Originally my intention in writing about heels at this time was… it’s my first real content and heels are my favorite thing. I wasn’t trying to be topical at all. But Chris Jericho (or Y2Jackass as he is coming to be known) is just going out there every week and doing everything that makes me appreciate the value of a good bad guy. He’s being unreasonable and childish, he’s losing way more frequently than ever before, he’s denying us stuff we want (a match starring AJ Styles and, let’s face it, anyone at Wrestlemania) and at the same time we still get those things. It’s all win for the fans and Mr. Jericho takes it on the chin like the team player that he is.

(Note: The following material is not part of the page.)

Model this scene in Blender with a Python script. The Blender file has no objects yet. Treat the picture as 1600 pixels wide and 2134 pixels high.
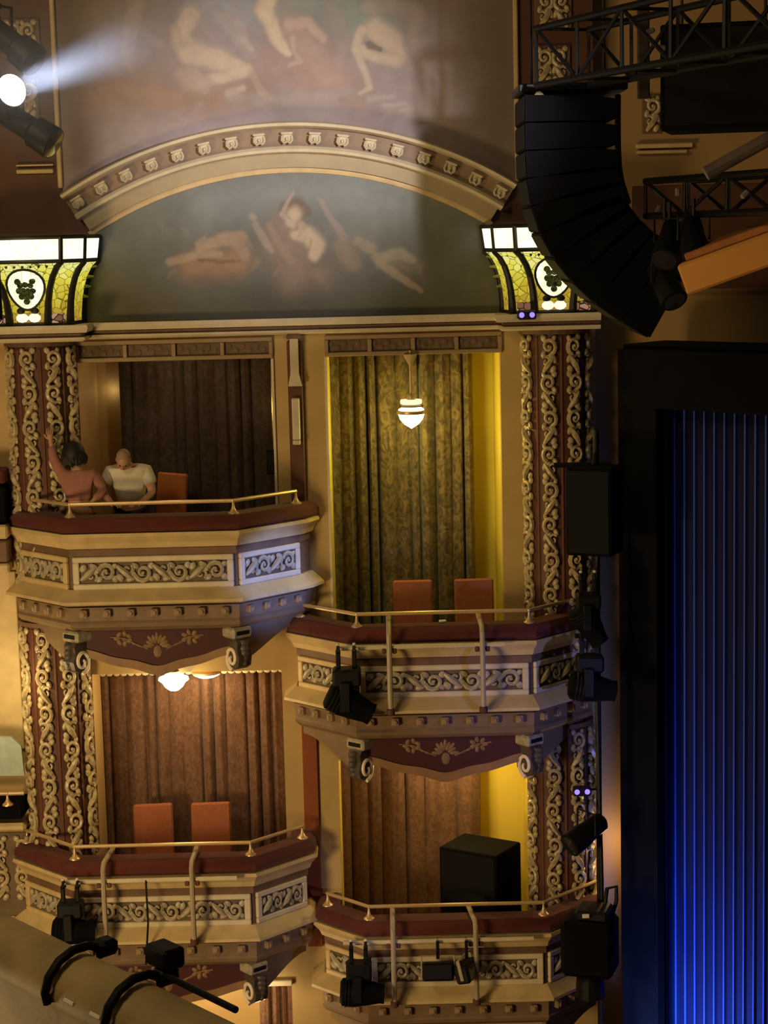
import bpy, math, random
import numpy as np
from mathutils import Vector, Matrix, noise

C = bpy.context.scene.collection
SC = bpy.context.scene
PI = math.pi
R = math.radians
random.seed(7)

# ------------------------------------------------------------------ camera
F, CX, CY = 4000.0, 800.0, 1067.0
PITCH, ROLL = R(8.3), R(1.4)
CAM = Vector((0.0, -21.0, 9.0))
FWD = Vector((0, math.cos(PITCH), -math.sin(PITCH)))
_u = Vector((0, math.sin(PITCH), math.cos(PITCH)))
RGT = math.cos(ROLL) * Vector((1, 0, 0)) - math.sin(ROLL) * _u
UPV = math.sin(ROLL) * Vector((1, 0, 0)) + math.cos(ROLL) * _u
cam_d = bpy.data.cameras.new('camera')
cam = bpy.data.objects.new('camera', cam_d)
C.objects.link(cam)
cam_d.sensor_fit = 'HORIZONTAL'
cam_d.sensor_width = 36.0
cam_d.lens = 36.0 * F / 1600.0
cam_d.clip_end = 200
M = Matrix((RGT, UPV, -FWD)).transposed().to_4x4()
M.translation = CAM
cam.matrix_world = M
SC.camera = cam


def at(px, py, Y=0.0):
    """point of the place seen at a photo pixel, on the vertical plane y = Y"""
    d = FWD + RGT * ((px - CX) / F) - UPV * ((py - CY) / F)
    t = (Y - CAM.y) / d.y
    return CAM + d * t


def toward(loc, target):
    return (Vector(target) - Vector(loc)).to_track_quat('-Z', 'Y').to_euler()


# ------------------------------------------------------------------ world, exposure, lights
W = bpy.data.worlds.new('world')
SC.world = W
W.use_nodes = True
W.node_tree.nodes['Background'].inputs[0].default_value = (0.86, 0.62, 0.36, 1)
W.node_tree.nodes['Background'].inputs[1].default_value = 0.035
SC.view_settings.view_transform = 'Standard'
SC.view_settings.look = 'None'
SC.view_settings.exposure = 0.0
SC.view_settings.gamma = 1.0
SC.view_settings.use_curve_mapping = False


def light(name, kind, loc, power, color, target=None, **kw):
    d = bpy.data.lights.new(name, kind)
    d.energy = power
    d.color = color
    for k, v in kw.items():
        setattr(d, k, v)
    o = bpy.data.objects.new(name, d)
    o.location = loc
    if target is not None:
        o.rotation_euler = toward(loc, target)
    C.objects.link(o)
    return o


WARM = (1.0, 0.72, 0.36)
# house chandelier glow from the auditorium, high on the left of the camera
light('house_light', 'AREA', (-6.5, -13, 13.5), 340, WARM, (-1.5, 0, 4.5), shape='DISK', size=3.0)
# unseen warm fill added from below and left to brighten the lower boxes
light('circle_lamp_glow', 'AREA', (-7.5, -10, 2.6), 600, (1.0, 0.68, 0.30), (-1.0, 0, 2.2), shape='DISK', size=2.5)
# profile spot on the ceiling grid, trained on the paintings
light('mural_spot', 'SPOT', (3.0, -12.0, 10.35), 5200, (1.0, 0.91, 0.90), (-1.0, 0, 10.0),
      spot_size=R(21), spot_blend=1.0, shadow_soft_size=0.16)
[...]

In any event, I promised two more points and I aim to deliver since I’m not a heel, or at least not yet.
A Heel is Not Entertaining
This is tough to explain. Heels adds to the entertainment but on their own aren’t fun to watch. A heel can almost never be a high flyer, nor can they deliver receive a Hot Tag or a High Spot. The most we can get from them is a good body slam or suplex and even then moderation is the watchword
Let’s continue that “example from pop-culture” trend. The Joker, especially in the Nolan-verse, is a bad heel. He’s just too fun to watch. The chaos, the clever quips and even more clever plans make you want to see him succeed. And that takes away from how much you root for Batman. Luckily Batman is the greatest so it’s fun to watch him succeed but put The Clown Prince of Crime against a lesser hero and suddenly your torn. And that doesn’t make for entertaining reading/watching.
Modern example in wrestling? Check out the Dudley Boys and their “we don’t want to be defined by a piece of furniture” angle. Whatever their stated motivation the main goal is that the fans loved it when they put people through tables so they had to stop if they wanted to be a bad guy team. And with the sky-rocketing support for The New Day there was a desperate need for a heel tag-team who were believable champions
Less modern example, if you want to go real deep into your heel-lore, check out the Cactus Jack heel run in ECW. Mick had to remove everything even remotely hardcore from his style in order to get the fans to turn on him. He was even cheering for the hated WCW and getting nowhere until he started with the rest holds and removed the clotheslines over the top rope. Heels have to be boring. It makes it tougher to perform but that doesn’t stop it from being true.
Bonus Points For Being The Best Heel: A Heel Must Believe They’re Right.
This one goes beyond behavior in and around the ring so it’s really only necessary for those performers who get into the psychology of their persona. But, as any good performer will assert, that is in fact what you need to do to make a believable character. And inside that character the heel, and for the matter a villain or any bad guy in fiction and in the real world, believes they’re doing good. Not doing well, doing good.
Not to get all philosophical here in the middle of a wrestling article but 99% (criminal psychopaths are a thing and they’re terrifying) of the population is either trying to do good or actually doing good. So it stands to reason that the vast majority of heels should do the same. Chris Jericho believes, in his heart, that AJ doesn’t deserve to be in the same ring as him and that he doesn’t deserve a Wrestlemania moment so it wouldn’t be fair to give him one. Heel Cactus Jack believed that he was helping Tommy Dreamer by beating him so badly that he couldn’t wrestle in ECW and had to take the WCW job. Triple H believes that the people he “buries” are, in fact, B-plus players and doesn’t give them shots at the title as that would make for a less entertaining product. The Million Dollar man thought that having money made him better than everyone else and went about teaching everyone else that he was by showing that everyone had a price and therefore money was everything. The list continues but at the bottom of every heel is someone who is just trying to do good things either for their opponents, the fans or the world at large.
So that’s what makes a heel. I’d like to think these points are timeless and universal. It’s certainly possible that what we find repulsive changes over time, so a good heel stays on top of that if they want to hold that position. As long as they keep losing or winning dirty, as long as they keep being less entertaining than the good guy and as long as they keep believing they’re the good guy then they can always stay reviled. I think I’ll close off with an oft-repeated but still true quote from my favorite governor of all time, “Win if you can, lose if you must but always cheat!”